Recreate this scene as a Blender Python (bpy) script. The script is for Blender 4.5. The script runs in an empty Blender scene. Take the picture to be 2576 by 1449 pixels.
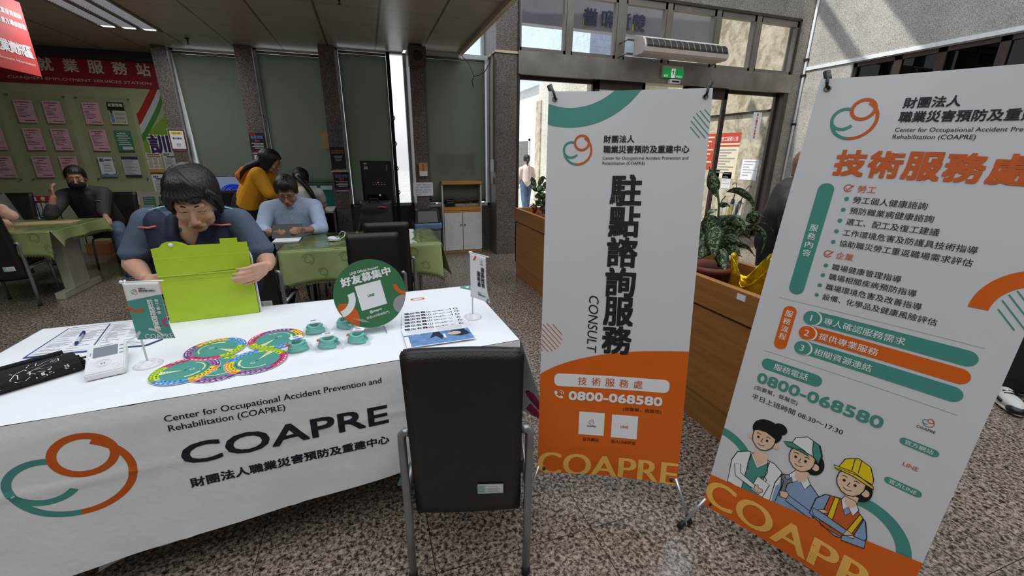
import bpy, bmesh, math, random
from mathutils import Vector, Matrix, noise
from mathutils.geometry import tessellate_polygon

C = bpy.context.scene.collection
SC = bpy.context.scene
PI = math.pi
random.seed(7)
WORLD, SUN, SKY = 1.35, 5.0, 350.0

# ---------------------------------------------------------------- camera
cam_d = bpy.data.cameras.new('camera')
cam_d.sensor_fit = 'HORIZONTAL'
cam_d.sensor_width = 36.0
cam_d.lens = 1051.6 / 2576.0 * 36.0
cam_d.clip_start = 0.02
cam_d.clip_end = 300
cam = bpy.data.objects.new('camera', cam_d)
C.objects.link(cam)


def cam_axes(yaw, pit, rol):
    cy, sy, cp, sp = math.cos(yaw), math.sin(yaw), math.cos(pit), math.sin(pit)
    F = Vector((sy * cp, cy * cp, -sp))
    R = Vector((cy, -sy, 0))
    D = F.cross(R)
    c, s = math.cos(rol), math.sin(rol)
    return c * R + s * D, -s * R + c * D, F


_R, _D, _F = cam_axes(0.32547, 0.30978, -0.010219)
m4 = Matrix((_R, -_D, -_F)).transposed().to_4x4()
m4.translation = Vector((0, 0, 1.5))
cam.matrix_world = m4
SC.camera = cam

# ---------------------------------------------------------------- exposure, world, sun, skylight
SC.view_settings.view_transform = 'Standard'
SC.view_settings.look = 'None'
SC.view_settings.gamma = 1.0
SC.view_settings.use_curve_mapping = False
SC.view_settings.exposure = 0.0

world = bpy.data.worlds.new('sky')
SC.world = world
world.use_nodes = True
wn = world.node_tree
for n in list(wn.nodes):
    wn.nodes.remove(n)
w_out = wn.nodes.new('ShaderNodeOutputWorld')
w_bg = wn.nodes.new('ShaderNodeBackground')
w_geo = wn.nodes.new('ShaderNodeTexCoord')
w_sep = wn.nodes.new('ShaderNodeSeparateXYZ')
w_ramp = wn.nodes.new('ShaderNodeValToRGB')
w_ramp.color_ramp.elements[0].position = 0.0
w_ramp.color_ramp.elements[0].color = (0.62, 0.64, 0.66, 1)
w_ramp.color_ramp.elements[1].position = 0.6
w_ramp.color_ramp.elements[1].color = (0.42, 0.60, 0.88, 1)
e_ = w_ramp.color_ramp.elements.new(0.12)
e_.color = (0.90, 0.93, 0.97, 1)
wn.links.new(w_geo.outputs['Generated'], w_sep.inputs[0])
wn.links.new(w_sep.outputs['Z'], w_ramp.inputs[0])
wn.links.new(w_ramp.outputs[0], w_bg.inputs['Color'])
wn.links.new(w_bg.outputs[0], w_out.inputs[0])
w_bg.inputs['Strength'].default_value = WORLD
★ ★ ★
Your task is to return the lines above, from the first one up to and including the line containing "WORLD, SUN, SKY = 1.35, 5.0, 350.0", minus any pictures.

- Completed exercise:
Recreate this scene as a Blender Python (bpy) script. The script is for Blender 4.5. The script runs in an empty Blender scene. Take the picture to be 2576 by 1449 pixels.
import bpy, bmesh, math, random
from mathutils import Vector, Matrix, noise
from mathutils.geometry import tessellate_polygon

C = bpy.context.scene.collection
SC = bpy.context.scene
PI = math.pi
random.seed(7)
WORLD, SUN, SKY = 1.35, 5.0, 350.0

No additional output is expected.